The ONLY reason dollars have any value anywhere, including in the US, is because you can buy US stuff with them.

And one of these things for sale is US debt with interest paid. The average person (and increasingly, US Congress member) cannot control that. Unvoiced objections those sales are "one of those reasons" driving Trump.

ken in tx said...

Donald trump is a Presbyterian in the same way that Silvio Berlusconi is a Roman Catholic. They were both baptised in their respective churches. I doubt that Trump even went through confirmation class. He does not seem to know much about Christianity. Ask him "What is the chief end of man?" It's the first question in the Westminster Shorter Catechism. A real Presbyterian will know the answer.

Gabriel said...

I read the sermon and I thought it was pretty good but I was puzzled by one of the "inspiring" examples.

A family--widowed father, three children, and their nanny--were wrecked on a steamship in freezing weather. They had to stay in the woods all night. The nanny wrapped the children in her own clothes to keep them warmer, and by morning she was dead.

But two things bothered me. One of the children died, what of him? And what was the father doing this whole time?

It rather reminded me of how God allowed Satan to kill off all Job's children, and then God made it up to him later with Job having many more children.

I only have one.
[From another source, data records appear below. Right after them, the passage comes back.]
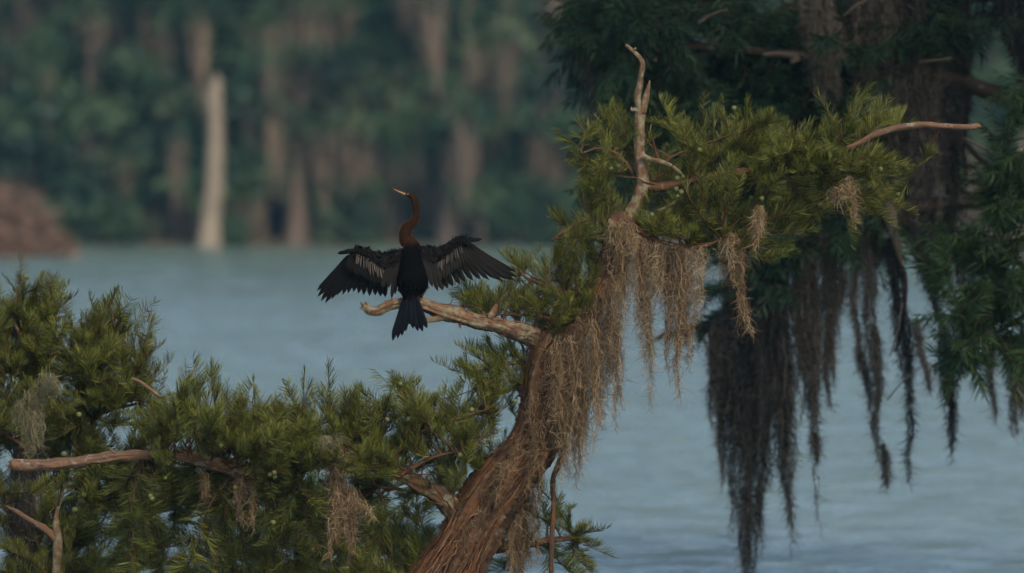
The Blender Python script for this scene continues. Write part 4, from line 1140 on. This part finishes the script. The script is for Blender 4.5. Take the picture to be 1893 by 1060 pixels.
# tail
mb = MB()
tube(mb, spline(np.array([z1(638, 660, -.05), z1(640, 700, -.06), z1(642, 740, -.07)]), 14), np.interp(np.linspace(0, 1, 14), [0, .5, 1], np.array([70, 48, 28]) / 3.212 * PX), 20, tint=.1, ell=(.55, 1.0))
tail = part("tail", mb, M['plumage'], bird)
for k_, (b_, tp) in enumerate([((612, 690), (533, 966)), ((618, 690), (562, 953)), ((624, 690), (588, 936)), ((632, 690), (610, 908)), ((640, 690), (632, 868)), ((648, 690), (655, 892)),
                               ((656, 690), (684, 908)), ((664, 690), (712, 910)), ((672, 690), (738, 890)), ((640, 690), (640, 860)), ((628, 690), (600, 890)), ((655, 690), (668, 885))]):
    feather(tail, z1(*b_, -.055 - .002 * k_), z1(*tp, -.085 - .003 * (k_ % 5)), Wz * 1.3, "tail_feather", 'tail', blunt=.82, n=14)
# legs and webbed feet on the limb
for (x, y0, y1, d_) in ((706, 655, 714, .0), (656, 680, 722, .01)):
    mb = MB()
    tube(mb, spline(np.array([z1(x - 4, y0, d_), z1(x, (y0 + y1) / 2, d_ - .006), z1(x + 1, y1, d_)]), 12), np.interp(np.linspace(0, 1, 12), [0, .6, 1], [.010, .0052, .0055]), 10, tint=.3)
    lg = part("leg", mb, M['foot'], bird)
    mb = MB()
    toes = [(-24, 10, -.012), (-8, 13, -.020), (14, 12, -.014), (26, 10, .004)]
    tp_ = [z1(x + dx, y1 + dy_, d_ + dd) for dx, dy_, dd in toes]
    for p_ in tp_:
        tube(mb, spline(np.array([z1(x, y1 - 2, d_), (z1(x, y1, d_) + p_) / 2 + np.array([0, 0, .003]), p_]), 8), np.linspace(.0055, .0026, 8), 7, tint=.6)
    hub = z1(x, y1, d_)
    for p_, q_ in zip(tp_[:-1], tp_[1:]):
        m1 = (p_ * .45 + q_ * .45 + hub * .1)
        mb.add(np.array([hub, p_, m1, q_]) + np.array([0, 0, .002]), [[0, 1, 2, 3]], None, .4)
    part("foot", mb, M['foot'], lg)

# ------------------------------------------------------------------ far shore
rF = np.random.default_rng(4)


def leaf_cloud(mb, C, spread, n, size, r, tone=.5, tv=.2):
    """n leaf-bunch faces about each of the centres C"""
    C = np.repeat(np.asarray(C, float), n, axis=0)
    k = len(C)
    P = C + r.normal(size=(k, 3)) * spread
    a = norm(r.normal(size=(k, 3)))
    b = norm(np.cross(a, r.normal(size=(k, 3))))
    s = size * r.uniform(.6, 1.4, (k, 1))
    V = np.stack([P - a * s, P + b * s * .6, P + a * s, P - b * s * .6], 1).reshape(-1, 3)
    cl = np.repeat(r.normal(tone, tv, k // n), n) + r.normal(size=k) * .12
    mb.add(V, np.arange(k * 4).reshape(-1, 4), None, np.repeat(np.clip(cl, 0, 1), 4))


def far_tree(r, h, rad, low, mossy, leafy, lean=0.0, crown_r=2.4):
    tr, cr, ms = MB(), MB(), MB()
    ph = r.uniform(0, 6)
    zs = np.linspace(-.4, h, 26)
    P = np.stack([lean * zs + .12 * np.sin(zs * .5 + ph), .1 * np.cos(zs * .4 + ph), zs], 1)
    R = rad * (1 - .75 * np.clip(zs / h, 0, 1)) + rad * 1.1 * np.exp(-np.maximum(zs, 0) / .55)
    tube(tr, P, R, 16, ridge=.12, lump=.03, seed=int(r.integers(1000)))
    C, MC = [], []
    for _ in range(40):
        z0 = low + (h - low) * r.random() ** 1.25
        a = r.uniform(0, 6.28)
        ln = crown_r * (1 - .55 * (z0 - low) / (h - low)) * r.uniform(.5, 1.1)
        p0 = np.array([np.interp(z0, zs, P[:, 0]), np.interp(z0, zs, P[:, 1]), z0])
        p1 = p0 + np.array([math.cos(a) * ln, math.sin(a) * ln, ln * r.uniform(-.25, .35)])
        Pl = spline(np.array([p0, (p0 + p1) / 2 + np.array([0, 0, .12 * ln]), p1]), 8)
        tube(tr, Pl, np.linspace(.05, .012, 8), 5, cap=False)
        for u in (.4, .6, .8, 1.0):
            q = Pl[int(u * 7)]
            if r.random() < leafy:
                C.append(q + r.normal(size=3) * .15)
            if r.random() < mossy:
                MC.append(q)
    leaf_cloud(cr, np.array(C), np.array([.34, .34, .22]), 52, .12, r, .55, .30)
    for q in MC:
        L = r.uniform(.9, 2.8)
        for _ in range(14):
            k = 6
            t = np.linspace(0, 1, k)
            l_ = L * r.uniform(.5, 1)
            o_ = r.normal(size=3) * np.array([.22, .22, .10])
            Pm = q + o_ * (1 - .6 * t)[:, None] + np.array([0, 0, -1.0]) * (t * l_)[:, None] + r.normal(size=(k, 3)) * .012
            a = r.uniform(0, math.pi)
            ribbons(ms, Pm[None], (.030 * np.interp(t, [0, .3, 1], [.7, 1, .2]))[None], np.array([[math.cos(a), math.sin(a), 0]]), np.full((1, 1), np.clip(r.normal(.5, .2), 0, 1)))
    return tr.mesh("trunk", M['far_bark']), cr.mesh("crown", M['far_leaf']), ms.mesh("moss_tails", M['far_moss'])


PROTO = [far_tree(np.random.default_rng(100 + i), *a) for i, a in enumerate([(11, .12, 1.3, .22, .92), (12, .16, 2.0, .20, .95), (10, .11, .9, .32, .85), (12, .19, 2.4, .38, .85, .02), (9, .09, .5, .13, 1.0, .0, 1.9)])]


def plant_far(px, Y, k, label, group=None, rot=None, sc=1.0, name="moss_hung_cypress"):
    p = at(px, 440, Y)
    t = thing(name, label, "tree", (p[0], Y, .1 if Y > SHORE + 2 else -.05), group)
    t.rotation_euler = (0, 0, rF.uniform(0, 6.28) if rot is None else rot)
    t.scale = (sc, sc, sc)
    for me in PROTO[k]:
        o = link(me.name.split('.')[0], me, t)
        if o.name.startswith("moss_tails"): o["kind"] = "stuff"
    return t


front_row = [(30, 3.5, 2, "cypress on the far shore behind the rusty bush"), (150, 2.5, 4, "leafy young cypress just right of the rusty bush on the far shore"),
             (228, 3, 0, "mossy far cypress midway between the rusty bush and the bleached snag"), (318, 2.2, 2, "far cypress just left of the bleached snag"),
             (472, 2.0, 0, "far cypress with pale trunk just right of the bleached snag"), (556, 1.2, 3, "far cypress with long pinkish trunk left of the bird's head"),
             (640, 2.8, 4, "dark leafy far tree directly behind the bird's left wing"), (722, 3.2, 1, "far cypress rising behind the bird's bill"),
             (822, 1.0, 3, "far cypress with broad pale pink trunk right of the bird's neck"), (905, 2.4, 0, "moss hung far cypress above the bird's right wing tip"),
             (985, 2.0, 2, "far cypress with brown moss left of the lit upper boughs"), (1060, 2.6, 1, "far cypress half hidden by the left end of the upper boughs"),
             (1840, 3, 1, "far cypress seen through the gap at the right edge")]
for px, dy, k, lab in front_row:
    plant_far(px, SHORE + dy, k, lab, "cypresses along the far waterline", sc=rF.uniform(.9, 1.1))
back = "cypress in the hazy second ranks of the far forest"
for i in range(44):
    plant_far(-300 + 2500 * (i + rF.uniform(-.4, .4)) / 44, SHORE + rF.uniform(7, 22), int(rF.integers(0, 5)), back, "far forest ranks behind the waterline", sc=rF.uniform(.85, 1.25))

# bleached snag
p = at(392, 455, SHORE - .6)
sn = thing("dead_snag", "bleached pale dead tree trunk standing upright at the far waterline", "snag", (p[0], SHORE - .6, -.05))
mb = MB(); P_, R_ = px_path([(386, 465, 24), (388, 440, 21), (389, 415, 18), (393, 360, 16.5), (397, 300, 16), (398, 230, 15.5), (395, 190, 14.5), (399, 165, 11), (401, 148, 7), (402, 138, 2)], SHORE - .6, 60)
tube(mb, P_, R_, 20, ridge=.08, lump=.05, seed=9); part("trunk", mb, M['snag'], sn)
mb = MB(); P_, R_ = px_path([(391, 200, 6), (383, 185, 4), (381, 172, 2)], SHORE - .6, 10); tube(mb, P_, R_, 8); part("branch_stub", mb, M['snag'], sn)
p = at(1884, 330, SHORE - 4)
sn = thing("dead_snag", "pale broken trunk glimpsed at the far right edge beyond the leafy bough", "snag", (p[0], SHORE - 4, -.05))
mb = MB(); P_, R_ = px_path([(1897, 470, 13), (1896, 380, 11), (1895, 300, 10), (1895, 265, 8), (1896, 255, 4)], SHORE - 4, 40)
tube(mb, P_, R_, 18, ridge=.08, lump=.05, seed=10); part("trunk", mb, M['snag'], sn)

# rusty bush at the waterline, nearer than the wood
YR = 184.0
p = at(25, 470, YR)
rb = thing("rusty_bush", "rust brown dead leaved bush mound standing in the water at the far left", "bush", (p[0], YR, -.02))
C = []
for _ in range(240):
    a, u = rF.uniform(0, 6.28), rF.random() ** .5
    C.append([p[0] - .3 + 1.6 * u * math.cos(a), YR + 1.2 * u * math.sin(a), .10 + (1.75 * (1 - u ** 1.7)) * rF.uniform(.2, 1) * (1 + .18 * math.sin(3 * a + 1))])
mb = MB(); leaf_cloud(mb, np.array(C), np.array([.12, .12, .10]), 30, .075, rF, .5, .22); part("crown", mb, M['brown_leaf'], rb)
for k_ in range(9):
    a = k_ * .7
    mb = MB(); tube(mb, spline(np.array([[p[0] - .2, YR, -.1], [p[0] - .2 + .5 * math.cos(a), YR + .4 * math.sin(a), .6], [p[0] - .2 + 1.0 * math.cos(a), YR + .9 * math.sin(a), 1.0]]), 10), np.linspace(.04, .012, 10), 6)
    part("stem", mb, M['dark_bark'], rb)

for (px, Y, w, h, lab) in [(205, SHORE + .6, 1.1, 1.0, "low green shrub at the far waterline left of the bleached snag"), (425, SHORE + .3, .35, .5, "small bright green shrub at the foot of the bleached snag"),
                           (660, SHORE + 1.0, 1.0, 1.6, "dark green shrub at the far waterline left of the bird's neck"), (940, SHORE + .8, .9, 1.1, "dim green shrub at the far waterline right of the bird"),
                           (1045, SHORE + .8, 1.0, 1.5, "dim shrub on the far shore beside the lit boughs"), (90, SHORE + .7, .9, .9, "dark shrub on the far shore behind the rusty bush")]:
    p = at(px, 450, Y)
    sh = thing("waterside_shrub", lab, "shrub", (p[0], Y, .0), "shrubs along the far waterline")
    C = [[p[0] + rF.normal() * w * .45, Y + rF.normal() * .4, .1 + h * rF.random() ** .8] for _ in range(50)]
    mb = MB(); leaf_cloud(mb, np.array(C), .14, 26, .085, rF, .5, .2); part("crown", mb, M['far_leaf'], sh)
    for k_ in range(4):
        mb = MB(); tube(mb, spline(np.array([[p[0], Y, -.1], [p[0] + rF.normal() * w * .3, Y, h * .5], [p[0] + rF.normal() * w * .5, Y, h * .9]]), 8), np.linspace(.03, .01, 8), 5); part("stem", mb, M['far_bark'], sh)

# the wood behind reads as one mass
mb = MB()
n_ = 2600
C = np.stack([rF.uniform(-34, 34, n_), SHORE + rF.uniform(24, 40, n_), rF.uniform(.3, 19, n_)], 1)
leaf_cloud(mb, C, np.array([.8, .8, .6]), 26, .26, rF, .15, .30)
for _ in range(150):
    x, y, h_ = rF.uniform(-34, 34), SHORE + rF.uniform(23, 38), rF.uniform(12, 18)
    tube(mb, np.array([[x, y, 0], [x + rF.normal() * .2, y, h_ / 2], [x + rF.normal() * .4, y, h_]]), [.35, .2, .06], 7, cap=False, tint=.1)
wood = link("far_woods", mb.mesh("far_woods", M['far_leaf']))
tag(wood, "hazy green wood closing off the view beyond the lake", "woods", kind="stuff")

# ------------------------------------------------------------------ damp morning air
bm = bmesh.new()
bmesh.ops.create_cube(bm, size=1)
for v in bm.verts:
    v.co.x *= 1500; v.co.y = v.co.y * 1500 + 430; v.co.z = -2.2 + (v.co.z + .5) * 48
me = bpy.data.meshes.new("haze"); bm.to_mesh(me); bm.free()
m = bpy.data.materials.new("damp air"); m.use_nodes = True; nt = m.node_tree
nt.nodes.remove(nt.nodes['Principled BSDF'])
pv = nt.nodes.new('ShaderNodeVolumePrincipled')
pv.inputs['Color'].default_value = (.30, .72, 1.0, 1)
pv.inputs['Density'].default_value = .0003
pv.inputs['Anisotropy'].default_value = .2
nt.links.new(pv.outputs[0], nt.nodes['Material Output'].inputs['Volume'])
me.materials.append(m)
haze = link("haze", me)
haze["kind"] = "stuff"
haze["label"] = "thin blue damp air over the lake"
print("TRIS", sum(len(p.vertices) - 2 for me in bpy.data.meshes for p in []), "objects", len(bpy.data.objects))
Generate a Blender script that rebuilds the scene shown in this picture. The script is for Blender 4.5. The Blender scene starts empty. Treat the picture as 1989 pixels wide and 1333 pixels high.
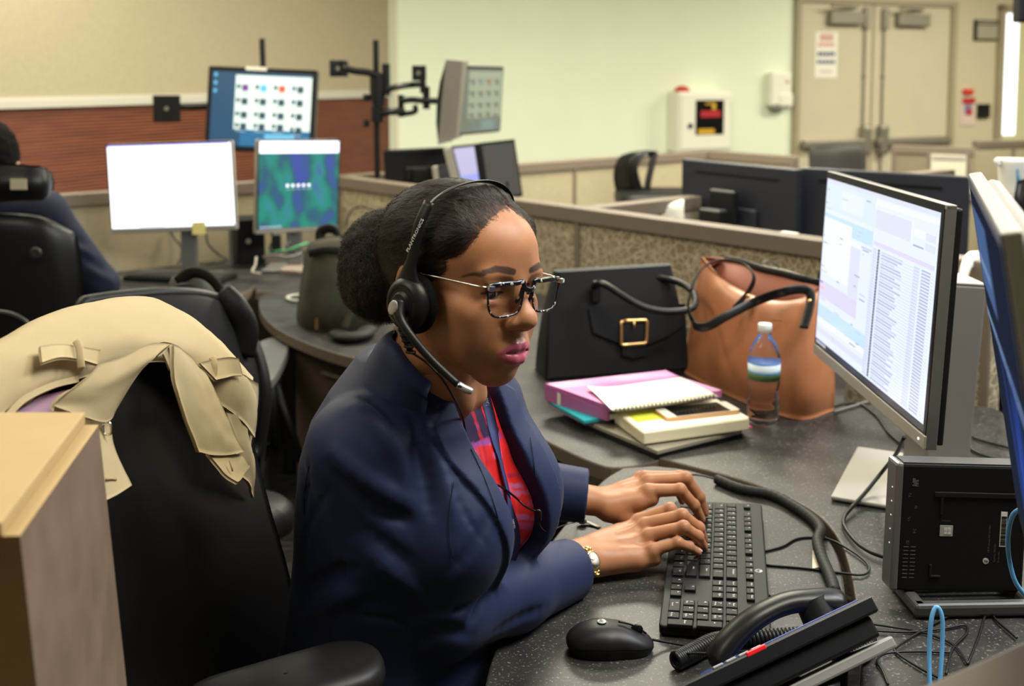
import bpy, bmesh, math, random
import numpy as np
from mathutils import Vector, Matrix, Euler, noise as mnoise
PI = math.pi
random.seed(7)
rng = np.random.default_rng(7)
SC = bpy.context.scene
COL = SC.collection
# ------------------------------------------------------------------ camera
F_PX, PCX, PCY = 2130.0, 994.5, 336.0          # the photograph is 1989 x 1333
TH = math.radians(5.0)
CAM = np.array([0.0, 0.0, 1.485])
cam_d = bpy.data.cameras.new('camera')
cam = bpy.data.objects.new('camera', cam_d)
COL.objects.link(cam)
cam.location = CAM
cam.rotation_euler = (PI / 2 - TH, 0, 0)
cam_d.sensor_width = 36
cam_d.sensor_fit = 'HORIZONTAL'
cam_d.lens = F_PX / 1989 * 36
cam_d.shift_y = (PCY - 666.5) / 1989
cam_d.clip_start = 0.02
cam_d.dof.use_dof = True
cam_d.dof.focus_distance = 1.42
cam_d.dof.aperture_fstop = 4.5
SC.camera = cam
# ------------------------------------------------------------------ light and exposure
SC.view_settings.view_transform = 'Standard'
SC.view_settings.look = 'None'
SC.view_settings.gamma = 1
SC.view_settings.use_curve_mapping = False
SC.view_settings.exposure = 0.55
W = bpy.data.worlds.new('world')
SC.world = W
W.use_nodes = True
W.node_tree.nodes['Background'].inputs[0].default_value = (1.0, 0.93, 0.78, 1)
W.node_tree.nodes['Background'].inputs[1].default_value = 0.10

def area_light(name, loc, sx, sy, power, color, rot=(0, 0, 0)):
    d = bpy.data.lights.new(name, 'AREA')
    d.shape = 'RECTANGLE'
    d.size, d.size_y = sx, sy
    d.energy = power
    d.color = color
    o = bpy.data.objects.new(name, d)
    COL.objects.link(o)
    o.location = loc
    o.rotation_euler = rot
    return o
WARM = (1.0, 0.94, 0.77)
for i, (x, y, p) in enumerate([(-1.7, 0.7, 19), (0.9, 1.0, 40), (1.9, 1.7, 58), (2.6, 3.2, 30), (-2.3, 3.2, 24), (0.3, 3.4, 24), (0.6, 5.2, 100), (2.9, 5.8, 98), (4.2, 8.2, 52), (6.0, 8.6, 50), (-1.7, 4.6, 38)]):
    area_light('ceiling_and_fill_light', (x, y, 2.88), 1.2, 0.6, p, (0.84, 0.90, 1.0) if (x, y) == (1.9, 1.7) else WARM)  # cool one is an added fill standing in for screen light on her face

# ------------------------------------------------------------------ helpers: pixels to places
_F = np.array([0, math.cos(TH), -math.sin(TH)])
_U = np.array([0, math.sin(TH), math.cos(TH)])
def ray(px, py):
    return _F + np.array([1.0, 0, 0]) * ((px - PCX) / F_PX) + _U * ((PCY - py) / F_PX)
def at(px, py, Y=None, z=None, X=None):
    """the point of the room seen at a pixel of the photograph, at depth Y, height z or side X"""
    d = ray(px, py)
    if Y is not None: t = Y / d[1]
    elif z is not None: t = (z - CAM[2]) / d[2]
    else: t = X / d[0]
    return CAM + d * t
def V3(p): return np.array(p, float)
def unit(v):
    v = np.array(v, float)
    return v / (np.linalg.norm(v) + 1e-12)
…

God can't replace him, not with ten, not with a thousand. My children are not fungible. If I had ten children, each of them would be irreplaceable. If I had ten children and one of them was in some kind of danger I assume that they and I would try to save him even if it got three or five of us killed. That's because we're people and not potatoes.

I guess when it comes to inspiring YMMV.

Rick said...

Romney's use of the odd phrase — which seems as though it should have been "strict conservative" — made us suspect that he didn't normally talk about himself that way, didn't have the common expression handy, and thus that he wasn't really conservative.

So it's much like saying Two Corinthians?